> Given exercise
Reproduce the data below in full and exclude every picture.

> Provided data
* * * * * * *
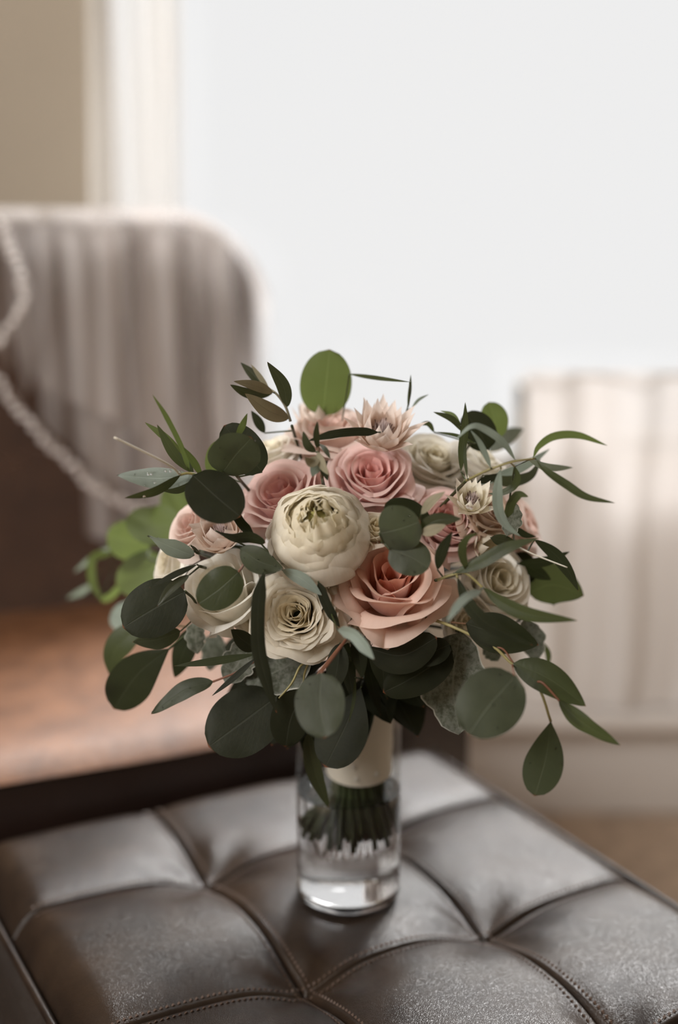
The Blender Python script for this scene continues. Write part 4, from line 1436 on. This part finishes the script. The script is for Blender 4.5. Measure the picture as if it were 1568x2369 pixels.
# --- collar of salal foliage behind and below the flowers, seen through the gaps
rs = random.Random(21)
for s_i in range(6):
    lv = []
    a0 = s_i * 60
    lab = ['dark salal foliage filling the front of the bouquet under the flowers', 'dark salal foliage on the right side under the flowers',
           'dark salal foliage at the back right of the bouquet', 'dark salal foliage at the very back of the bouquet', 'dark salal foliage at the back left of the bouquet',
           'dark salal foliage on the left side under the flowers'][s_i]
    base = BC + Vector((0, 0, -.055))
    o = thing('salal_sprig', base, lab, 'foliage', 'salal foliage inside the bouquet')
    for k in range(11):
        az = R(-90 + a0 + rs.uniform(-32, 32)); el = R(rs.uniform(-45, 55) if s_i in (2, 3, 4) else rs.uniform(-38, -2))
        d = Vector((math.cos(az) * math.cos(el), math.sin(az) * math.cos(el), math.sin(el)))
        rr = .112 if s_i in (2, 3, 4) else .095
        A = BC + Vector((0, 0, -.03)) + d * (rr - .05)
        T = (BC + Vector((0, 0, -.03)) + d * (rr + rs.uniform(0, .018)))
        c = catmull([A, A.lerp(T, .5) + Vector((0, 0, .008)), T], 12)
        Wd = .019 * rs.uniform(.8, 1.25)
        S0 = d.cross(Vector((rs.uniform(-.5, .5), rs.uniform(-.5, .5), 1))).normalized()
        V, UV = [], []
        for j, q in enumerate(c):
            s = j / 11
            wd = max(1e-5, Wd * SHAPES['ovate'](s))
            nn_ = S0.cross(d)
            for i in range(5):
                x = i / 2 - 1
                V.append(q + S0 * x * wd + nn_ * abs(x) * wd * .2); UV.append(((x + 1) / 2, s))
        obj('leaf', V, grid_faces(5, 12), M['dark'], o, uv=UV)
    b = MB()
    b.tube(stem_path(base, Vector((0, 0, -.3))), .0022, .0026, n=7, seg=30)
    b.build('stem', M['stem_w'], o)

# ------------------------------------------------------------------ satin handle
rib = thing('satin_ribbon_wrap', BB, 'ivory satin ribbon wound around the bundled stems inside the vase', 'ribbon')
AX = lambda t: BB.lerp(BT + Vector((0, 0, .01)), t)
nb = 8
for k in range(nb):
    t0, t1 = k / nb, (k + 1.35) / nb
    V = []
    n_, m2 = 48, 8
    for j in range(m2):
        s = j / (m2 - 1)
        for i in range(n_):
            a = 2 * PI * i / n_
            tt = t0 + (t1 - t0) * s + .018 * math.sin(a + k * .8)
            c = AX(tt)
            r_ = .0262 - .0035 * min(1, tt) + .0010 * (1 - s) + .0006 * math.sin(3 * a + k) + .0005 * math.sin(PI * s) - .0006 * (s > .9)
            V.append((c.x + r_ * math.cos(a), c.y + r_ * math.sin(a), c.z))
    o = obj('ribbon_band', V, grid_faces(n_, m2, True), M['satin'], rib)
for k, (a, t) in enumerate(((-95, .03), (-100, .10), (-60, .05))):
    c = AX(t); a = R(a)
    b = MB(); b.sphere((c.x + .0275 * math.cos(a), c.y + .0275 * math.sin(a), c.z), .0022, 12, 8)
    b.build('pearl_pin', M['pearl'], rib)

# ------------------------------------------------------------------ water droplets
bpy.context.view_layer.update()
drops = MB()
rs = random.Random(5)
camp = Vector((0, 0, CAMZ))


def scatter(o, n, rmin=.00035, rmax=.0009):
    me = o.data
    off = o.matrix_world
    for _ in range(n):
        pl = me.polygons[rs.randrange(len(me.polygons))]
        p = off @ pl.center
        nn_ = pl.normal.copy()
        if nn_.dot(camp - p) < 0: nn_.negate()
        r_ = rs.uniform(rmin, rmax)
        drops.sphere(p + nn_ * r_ * .35, r_, 8, 6)


for L, c, wd, shp in LEAVES:
    x = c[len(c) // 2]
    if x.y < .93 and wd > .005 and shp in ('mid', 'silver'): scatter(L, 6)
for o in list(bpy.data.objects):
    if o.name.startswith('guard_petal') or o.name.startswith('inner_petal'): scatter(o, 3, .0003, .0008)
    elif o.name.startswith('petal') and rs.random() < .35: scatter(o, 2, .0003, .0007)
for q in ((343, 1096, .8615), (350, 1095, .862), (358, 1115, .862), (383, 1089, .865), (394, 1089, .866), (416, 1092, .87), (334, 1150, .852), (1135, 1175, .84), (1090, 1175, .838), (1082, 1172, .838)):
    drops.sphere(at(q[0], q[1], q[2] - .002), .0011, 10, 8)
dr_o = drops.build('water_droplets', M['water'])
tag(dr_o, 'tiny clear water droplets sprinkled on the petals and leaves', 'droplets', kind='stuff')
* * * * * * *
> Written response
The Blender Python script for this scene continues. Write part 4, from line 1436 on. This part finishes the script. The script is for Blender 4.5. Measure the picture as if it were 1568x2369 pixels.
# --- collar of salal foliage behind and below the flowers, seen through the gaps
rs = random.Random(21)
for s_i in range(6):
    lv = []
    a0 = s_i * 60
    lab = ['dark salal foliage filling the front of the bouquet under the flowers', 'dark salal foliage on the right side under the flowers',
           'dark salal foliage at the back right of the bouquet', 'dark salal foliage at the very back of the bouquet', 'dark salal foliage at the back left of the bouquet',
           'dark salal foliage on the left side under the flowers'][s_i]
    base = BC + Vector((0, 0, -.055))
    o = thing('salal_sprig', base, lab, 'foliage', 'salal foliage inside the bouquet')
    for k in range(11):
        az = R(-90 + a0 + rs.uniform(-32, 32)); el = R(rs.uniform(-45, 55) if s_i in (2, 3, 4) else rs.uniform(-38, -2))
        d = Vector((math.cos(az) * math.cos(el), math.sin(az) * math.cos(el), math.sin(el)))
        rr = .112 if s_i in (2, 3, 4) else .095
        A = BC + Vector((0, 0, -.03)) + d * (rr - .05)
        T = (BC + Vector((0, 0, -.03)) + d * (rr + rs.uniform(0, .018)))
        c = catmull([A, A.lerp(T, .5) + Vector((0, 0, .008)), T], 12)
        Wd = .019 * rs.uniform(.8, 1.25)
        S0 = d.cross(Vector((rs.uniform(-.5, .5), rs.uniform(-.5, .5), 1))).normalized()
        V, UV = [], []
        for j, q in enumerate(c):
            s = j / 11
            wd = max(1e-5, Wd * SHAPES['ovate'](s))
            nn_ = S0.cross(d)
            for i in range(5):
                x = i / 2 - 1
                V.append(q + S0 * x * wd + nn_ * abs(x) * wd * .2); UV.append(((x + 1) / 2, s))
        obj('leaf', V, grid_faces(5, 12), M['dark'], o, uv=UV)
    b = MB()
    b.tube(stem_path(base, Vector((0, 0, -.3))), .0022, .0026, n=7, seg=30)
    b.build('stem', M['stem_w'], o)

# ------------------------------------------------------------------ satin handle
rib = thing('satin_ribbon_wrap', BB, 'ivory satin ribbon wound around the bundled stems inside the vase', 'ribbon')
AX = lambda t: BB.lerp(BT + Vector((0, 0, .01)), t)
nb = 8
for k in range(nb):
    t0, t1 = k / nb, (k + 1.35) / nb
    V = []
    n_, m2 = 48, 8
    for j in range(m2):
        s = j / (m2 - 1)
        for i in range(n_):
            a = 2 * PI * i / n_
            tt = t0 + (t1 - t0) * s + .018 * math.sin(a + k * .8)
            c = AX(tt)
            r_ = .0262 - .0035 * min(1, tt) + .0010 * (1 - s) + .0006 * math.sin(3 * a + k) + .0005 * math.sin(PI * s) - .0006 * (s > .9)
            V.append((c.x + r_ * math.cos(a), c.y + r_ * math.sin(a), c.z))
    o = obj('ribbon_band', V, grid_faces(n_, m2, True), M['satin'], rib)
for k, (a, t) in enumerate(((-95, .03), (-100, .10), (-60, .05))):
    c = AX(t); a = R(a)
    b = MB(); b.sphere((c.x + .0275 * math.cos(a), c.y + .0275 * math.sin(a), c.z), .0022, 12, 8)
    b.build('pearl_pin', M['pearl'], rib)

# ------------------------------------------------------------------ water droplets
bpy.context.view_layer.update()
drops = MB()
rs = random.Random(5)
camp = Vector((0, 0, CAMZ))


def scatter(o, n, rmin=.00035, rmax=.0009):
    me = o.data
    off = o.matrix_world
    for _ in range(n):
        pl = me.polygons[rs.randrange(len(me.polygons))]
        p = off @ pl.center
        nn_ = pl.normal.copy()
        if nn_.dot(camp - p) < 0: nn_.negate()
        r_ = rs.uniform(rmin, rmax)
        drops.sphere(p + nn_ * r_ * .35, r_, 8, 6)


for L, c, wd, shp in LEAVES:
    x = c[len(c) // 2]
    if x.y < .93 and wd > .005 and shp in ('mid', 'silver'): scatter(L, 6)
for o in list(bpy.data.objects):
    if o.name.startswith('guard_petal') or o.name.startswith('inner_petal'): scatter(o, 3, .0003, .0008)
    elif o.name.startswith('petal') and rs.random() < .35: scatter(o, 2, .0003, .0007)
for q in ((343, 1096, .8615), (350, 1095, .862), (358, 1115, .862), (383, 1089, .865), (394, 1089, .866), (416, 1092, .87), (334, 1150, .852), (1135, 1175, .84), (1090, 1175, .838), (1082, 1172, .838)):
    drops.sphere(at(q[0], q[1], q[2] - .002), .0011, 10, 8)
dr_o = drops.build('water_droplets', M['water'])
tag(dr_o, 'tiny clear water droplets sprinkled on the petals and leaves', 'droplets', kind='stuff')